§ INSTRUCTION
Please repeat, exactly and with nothing added, the lines running from the line that contains "wob), -.2, .35)" to the line that contains "t.math('MULTIPLY', g2, .8))", both lines included.

§ DATASET EXCERPT
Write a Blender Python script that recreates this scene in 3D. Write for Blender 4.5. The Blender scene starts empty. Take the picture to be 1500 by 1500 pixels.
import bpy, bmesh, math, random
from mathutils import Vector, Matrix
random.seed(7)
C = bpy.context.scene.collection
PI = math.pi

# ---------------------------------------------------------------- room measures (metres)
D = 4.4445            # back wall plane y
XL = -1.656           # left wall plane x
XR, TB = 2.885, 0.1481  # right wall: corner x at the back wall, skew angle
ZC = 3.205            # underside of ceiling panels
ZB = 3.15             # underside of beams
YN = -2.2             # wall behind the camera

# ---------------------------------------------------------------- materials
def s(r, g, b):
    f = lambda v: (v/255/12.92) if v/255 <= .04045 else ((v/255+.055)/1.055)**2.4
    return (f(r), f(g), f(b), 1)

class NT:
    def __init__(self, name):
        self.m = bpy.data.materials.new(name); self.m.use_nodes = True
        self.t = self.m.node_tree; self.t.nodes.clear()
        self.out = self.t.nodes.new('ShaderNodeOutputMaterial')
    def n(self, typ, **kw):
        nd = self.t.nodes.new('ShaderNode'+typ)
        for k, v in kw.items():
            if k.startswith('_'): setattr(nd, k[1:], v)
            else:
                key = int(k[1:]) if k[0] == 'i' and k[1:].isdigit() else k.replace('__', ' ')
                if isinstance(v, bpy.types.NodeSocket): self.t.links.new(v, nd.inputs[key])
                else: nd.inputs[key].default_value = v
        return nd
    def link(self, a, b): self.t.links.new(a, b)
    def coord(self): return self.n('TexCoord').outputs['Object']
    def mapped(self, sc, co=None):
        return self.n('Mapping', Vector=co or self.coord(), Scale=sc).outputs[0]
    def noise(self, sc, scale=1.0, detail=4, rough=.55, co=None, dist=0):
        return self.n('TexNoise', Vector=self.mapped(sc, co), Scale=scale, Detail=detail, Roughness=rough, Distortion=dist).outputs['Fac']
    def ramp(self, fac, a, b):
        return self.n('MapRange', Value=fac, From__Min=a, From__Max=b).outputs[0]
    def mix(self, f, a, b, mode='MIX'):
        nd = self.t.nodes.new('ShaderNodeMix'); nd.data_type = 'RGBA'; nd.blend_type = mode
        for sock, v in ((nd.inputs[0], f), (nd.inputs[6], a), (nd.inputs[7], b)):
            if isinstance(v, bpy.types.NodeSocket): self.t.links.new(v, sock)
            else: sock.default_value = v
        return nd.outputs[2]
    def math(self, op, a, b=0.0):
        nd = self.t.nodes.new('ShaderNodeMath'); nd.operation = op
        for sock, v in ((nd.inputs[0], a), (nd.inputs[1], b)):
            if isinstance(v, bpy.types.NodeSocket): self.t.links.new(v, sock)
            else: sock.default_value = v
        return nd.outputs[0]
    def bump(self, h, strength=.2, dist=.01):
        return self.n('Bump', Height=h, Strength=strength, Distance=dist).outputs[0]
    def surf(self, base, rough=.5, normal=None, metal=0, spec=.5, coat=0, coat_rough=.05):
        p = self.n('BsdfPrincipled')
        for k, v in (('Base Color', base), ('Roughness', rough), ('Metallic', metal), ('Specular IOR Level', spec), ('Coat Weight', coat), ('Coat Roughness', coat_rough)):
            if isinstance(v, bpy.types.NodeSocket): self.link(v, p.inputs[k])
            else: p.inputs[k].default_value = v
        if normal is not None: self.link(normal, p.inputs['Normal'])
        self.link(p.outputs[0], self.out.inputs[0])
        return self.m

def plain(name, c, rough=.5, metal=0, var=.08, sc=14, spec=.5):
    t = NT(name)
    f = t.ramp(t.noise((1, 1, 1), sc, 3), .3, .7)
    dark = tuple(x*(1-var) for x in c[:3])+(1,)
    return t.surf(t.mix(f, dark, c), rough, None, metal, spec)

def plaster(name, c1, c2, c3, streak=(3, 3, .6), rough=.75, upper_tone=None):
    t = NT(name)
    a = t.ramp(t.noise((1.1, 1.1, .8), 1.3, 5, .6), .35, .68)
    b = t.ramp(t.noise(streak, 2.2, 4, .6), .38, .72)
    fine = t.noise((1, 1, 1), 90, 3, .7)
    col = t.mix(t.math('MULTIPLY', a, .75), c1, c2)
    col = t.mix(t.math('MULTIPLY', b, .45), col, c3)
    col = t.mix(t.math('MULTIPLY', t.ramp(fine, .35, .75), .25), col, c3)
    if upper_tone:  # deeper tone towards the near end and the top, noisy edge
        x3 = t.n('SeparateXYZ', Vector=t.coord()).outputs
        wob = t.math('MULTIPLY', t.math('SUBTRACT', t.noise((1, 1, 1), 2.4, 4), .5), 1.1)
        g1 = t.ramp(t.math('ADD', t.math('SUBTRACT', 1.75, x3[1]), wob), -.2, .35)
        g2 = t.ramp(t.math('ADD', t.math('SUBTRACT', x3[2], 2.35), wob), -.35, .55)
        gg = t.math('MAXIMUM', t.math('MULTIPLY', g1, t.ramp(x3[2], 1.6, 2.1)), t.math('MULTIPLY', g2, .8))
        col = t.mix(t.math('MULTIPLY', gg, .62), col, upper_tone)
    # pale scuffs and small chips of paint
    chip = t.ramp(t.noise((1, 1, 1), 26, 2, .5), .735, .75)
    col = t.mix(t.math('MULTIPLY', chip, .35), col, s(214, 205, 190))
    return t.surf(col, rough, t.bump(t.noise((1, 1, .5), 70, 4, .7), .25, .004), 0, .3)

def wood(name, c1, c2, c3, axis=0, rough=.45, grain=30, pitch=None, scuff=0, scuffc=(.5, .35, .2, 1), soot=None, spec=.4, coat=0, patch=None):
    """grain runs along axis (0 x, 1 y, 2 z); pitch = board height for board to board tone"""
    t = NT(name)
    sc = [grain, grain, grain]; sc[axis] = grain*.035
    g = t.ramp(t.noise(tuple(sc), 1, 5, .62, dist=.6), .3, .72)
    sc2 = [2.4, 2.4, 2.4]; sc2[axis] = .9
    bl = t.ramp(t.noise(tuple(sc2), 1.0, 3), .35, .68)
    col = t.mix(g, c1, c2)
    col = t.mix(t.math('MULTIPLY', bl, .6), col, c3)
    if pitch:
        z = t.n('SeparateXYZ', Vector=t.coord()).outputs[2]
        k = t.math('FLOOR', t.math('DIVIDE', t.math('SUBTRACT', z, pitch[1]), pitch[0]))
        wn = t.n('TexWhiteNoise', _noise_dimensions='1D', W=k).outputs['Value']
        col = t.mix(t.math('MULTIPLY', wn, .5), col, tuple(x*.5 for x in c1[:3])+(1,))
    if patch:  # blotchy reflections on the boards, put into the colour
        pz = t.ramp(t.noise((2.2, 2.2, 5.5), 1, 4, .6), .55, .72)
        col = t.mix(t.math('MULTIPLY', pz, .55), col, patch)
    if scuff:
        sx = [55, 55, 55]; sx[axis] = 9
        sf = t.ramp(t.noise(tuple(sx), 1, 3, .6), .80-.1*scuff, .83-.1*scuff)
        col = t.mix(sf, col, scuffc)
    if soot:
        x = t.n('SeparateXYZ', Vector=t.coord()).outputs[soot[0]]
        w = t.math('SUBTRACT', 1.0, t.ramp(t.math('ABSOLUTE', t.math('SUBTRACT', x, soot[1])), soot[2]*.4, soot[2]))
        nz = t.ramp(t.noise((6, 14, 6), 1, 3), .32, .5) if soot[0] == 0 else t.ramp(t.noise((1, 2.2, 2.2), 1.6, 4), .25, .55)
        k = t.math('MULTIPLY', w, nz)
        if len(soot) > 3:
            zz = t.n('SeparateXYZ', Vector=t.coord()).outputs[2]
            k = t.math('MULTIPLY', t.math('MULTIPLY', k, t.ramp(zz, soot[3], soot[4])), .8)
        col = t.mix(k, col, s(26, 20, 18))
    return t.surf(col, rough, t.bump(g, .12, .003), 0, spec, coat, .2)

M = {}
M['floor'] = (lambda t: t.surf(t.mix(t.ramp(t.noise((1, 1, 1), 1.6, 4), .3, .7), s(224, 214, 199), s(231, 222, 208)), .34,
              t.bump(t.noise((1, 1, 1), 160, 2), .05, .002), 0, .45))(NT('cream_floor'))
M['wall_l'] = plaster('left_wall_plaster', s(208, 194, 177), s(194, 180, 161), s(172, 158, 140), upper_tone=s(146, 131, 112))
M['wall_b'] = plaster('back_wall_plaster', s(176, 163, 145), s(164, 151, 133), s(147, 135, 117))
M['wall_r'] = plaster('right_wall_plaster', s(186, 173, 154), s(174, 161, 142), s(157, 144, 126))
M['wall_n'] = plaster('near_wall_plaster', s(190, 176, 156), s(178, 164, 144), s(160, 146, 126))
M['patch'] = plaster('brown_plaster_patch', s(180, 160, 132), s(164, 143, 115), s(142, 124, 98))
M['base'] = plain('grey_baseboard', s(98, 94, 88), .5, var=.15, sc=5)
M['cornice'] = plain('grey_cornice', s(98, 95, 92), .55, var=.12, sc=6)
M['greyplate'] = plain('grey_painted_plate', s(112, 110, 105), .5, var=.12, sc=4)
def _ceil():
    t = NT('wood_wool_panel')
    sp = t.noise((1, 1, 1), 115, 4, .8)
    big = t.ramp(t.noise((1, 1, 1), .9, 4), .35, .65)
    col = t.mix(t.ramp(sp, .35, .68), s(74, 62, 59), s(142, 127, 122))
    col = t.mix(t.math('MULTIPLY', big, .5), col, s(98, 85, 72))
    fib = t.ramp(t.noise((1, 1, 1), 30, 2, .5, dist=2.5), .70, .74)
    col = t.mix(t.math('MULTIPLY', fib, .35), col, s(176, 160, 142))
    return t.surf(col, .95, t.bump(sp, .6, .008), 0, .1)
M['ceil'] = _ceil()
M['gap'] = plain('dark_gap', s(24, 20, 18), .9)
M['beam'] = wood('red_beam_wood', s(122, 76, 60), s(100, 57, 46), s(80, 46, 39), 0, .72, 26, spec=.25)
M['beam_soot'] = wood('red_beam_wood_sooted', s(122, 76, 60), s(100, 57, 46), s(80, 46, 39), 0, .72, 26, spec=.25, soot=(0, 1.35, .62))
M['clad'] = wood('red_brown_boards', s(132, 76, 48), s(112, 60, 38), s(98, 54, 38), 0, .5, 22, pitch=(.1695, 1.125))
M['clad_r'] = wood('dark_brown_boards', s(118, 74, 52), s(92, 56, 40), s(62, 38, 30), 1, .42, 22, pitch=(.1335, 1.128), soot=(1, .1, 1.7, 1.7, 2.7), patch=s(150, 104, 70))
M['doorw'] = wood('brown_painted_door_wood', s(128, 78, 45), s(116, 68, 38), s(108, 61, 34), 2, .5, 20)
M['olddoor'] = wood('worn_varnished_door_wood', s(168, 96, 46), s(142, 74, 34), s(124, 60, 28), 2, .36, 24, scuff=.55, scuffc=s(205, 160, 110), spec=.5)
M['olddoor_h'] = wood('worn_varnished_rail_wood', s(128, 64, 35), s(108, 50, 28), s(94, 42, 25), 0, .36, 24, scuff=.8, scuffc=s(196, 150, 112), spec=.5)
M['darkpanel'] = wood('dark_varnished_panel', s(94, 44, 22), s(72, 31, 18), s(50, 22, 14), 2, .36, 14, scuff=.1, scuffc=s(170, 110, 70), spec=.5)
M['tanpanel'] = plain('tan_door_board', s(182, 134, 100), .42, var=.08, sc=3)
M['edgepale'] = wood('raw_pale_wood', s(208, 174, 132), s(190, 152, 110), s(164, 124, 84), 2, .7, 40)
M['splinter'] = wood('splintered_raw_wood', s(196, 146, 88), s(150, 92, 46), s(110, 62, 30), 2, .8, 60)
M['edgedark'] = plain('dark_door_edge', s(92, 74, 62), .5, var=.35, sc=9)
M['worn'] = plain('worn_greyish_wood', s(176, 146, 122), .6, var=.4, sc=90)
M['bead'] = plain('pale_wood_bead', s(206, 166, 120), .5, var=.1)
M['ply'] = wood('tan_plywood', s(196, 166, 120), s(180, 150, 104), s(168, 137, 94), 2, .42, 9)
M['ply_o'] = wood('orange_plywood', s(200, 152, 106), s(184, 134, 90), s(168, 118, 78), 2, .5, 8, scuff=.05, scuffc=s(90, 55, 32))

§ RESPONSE
        g1 = t.ramp(t.math('ADD', t.math('SUBTRACT', 1.75, x3[1]), wob), -.2, .35)
        g2 = t.ramp(t.math('ADD', t.math('SUBTRACT', x3[2], 2.35), wob), -.35, .55)
        gg = t.math('MAXIMUM', t.math('MULTIPLY', g1, t.ramp(x3[2], 1.6, 2.1)), t.math('MULTIPLY', g2, .8))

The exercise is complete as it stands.